"In A Pit With A Lion On A Snowy Day" by Mark Batterson


Mark Batterson. In A Pit With A Lion On A Snowy Day: How To Survive and Thrive When Opportunity Roars. Multnomah Books, 2006. 192 pgs.

What do you do when opportunity roars? Batterson urges us to give chase, lock eyes with our lion, and charge directly at it. Through nine chapters Batterson makes this point again and again. That opportunity often comes in threatening forms, and if we wish to seize that opportunity we must overcome our fear. He urges us to forget about playing it safe, embrace uncertainty, and stop worrying about looking foolish, and then we will see the blessing of the Lord.

In one way there is nothing wrong here. Opportunity does often come from overcoming threats and fears. We must, in fact, overcome our fears and follow the path God leads us on. And yet this book exemplifies much of what I find disturbing in contemporary Christian literature. Let me explain.

Here we have a book which takes as its basis barely a scrap of a verse and, with this biblical justification in hand, quickly moves into realms of pop psychology, business literature, and modern truism with nary a thought given to any of them. The bible does not function as guide but as proof, and poor proof at that.

Along the way half truths abound. Perfect love covers over all fear, but that does not mean we take all risks. Where is the chapter on discernment? The acknowledgement that some opportunities must not be seized, and that in the face of them we ought to recoil in fear, fear for our souls? Or, for that matter, where is the chapter discussing how we can take our worries and fears to God and replace them, not with the courage of someone who has a bigger goal than succumbing to fear, but with the courage of someone who knows God and thus is a person to whom all objects of fear shrink away into insignificance? Instead we are taught to unlearn our fears and reframe our thinking; sad alternatives indeed when put next to the peace of Christ which transcends all understanding.

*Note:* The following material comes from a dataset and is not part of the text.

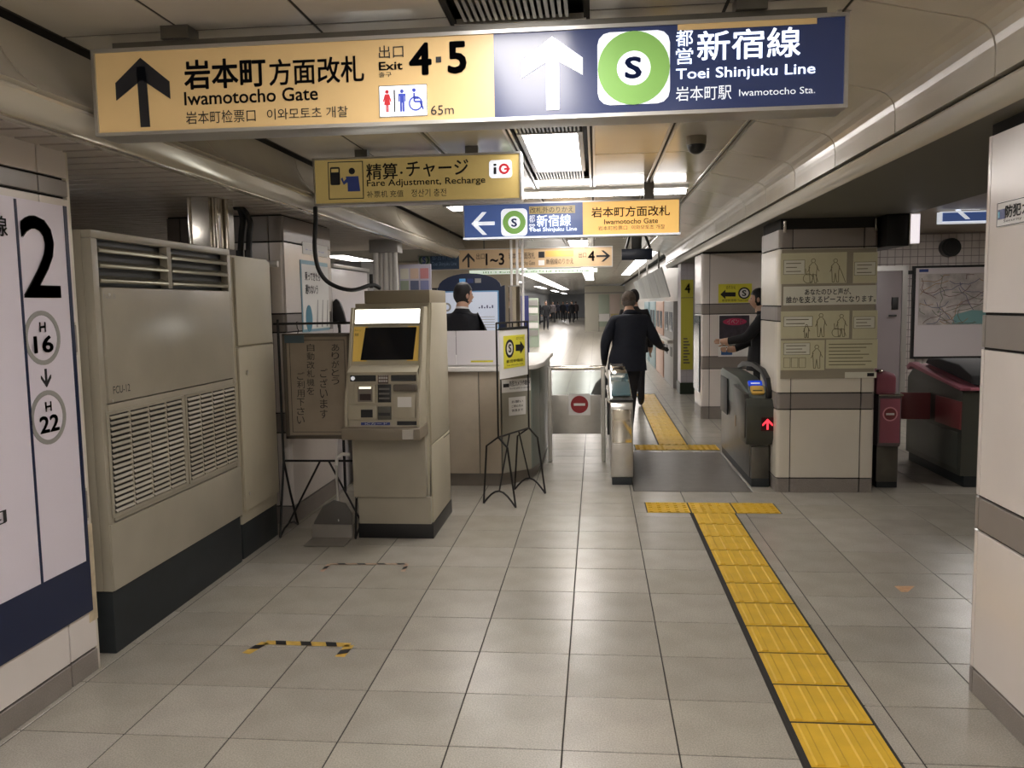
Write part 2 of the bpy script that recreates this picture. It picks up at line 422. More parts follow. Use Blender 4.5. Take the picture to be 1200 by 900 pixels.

Conclusion: 2 Stars. Not Recommended. Don't waste your time. Check out the story in 2 Samuel 20:20-23, and do imagine what Benaiah must have been like. Think about fear and risk, and what you fear and may need to risk in following Jesus. If you then conclude in prayer, offering up your fears to God and asking him to fill you with His love in their place, then you will not only have the good content of this book, but something far better as well!

Thanks to Blogging for Books for providing me with this copy to review.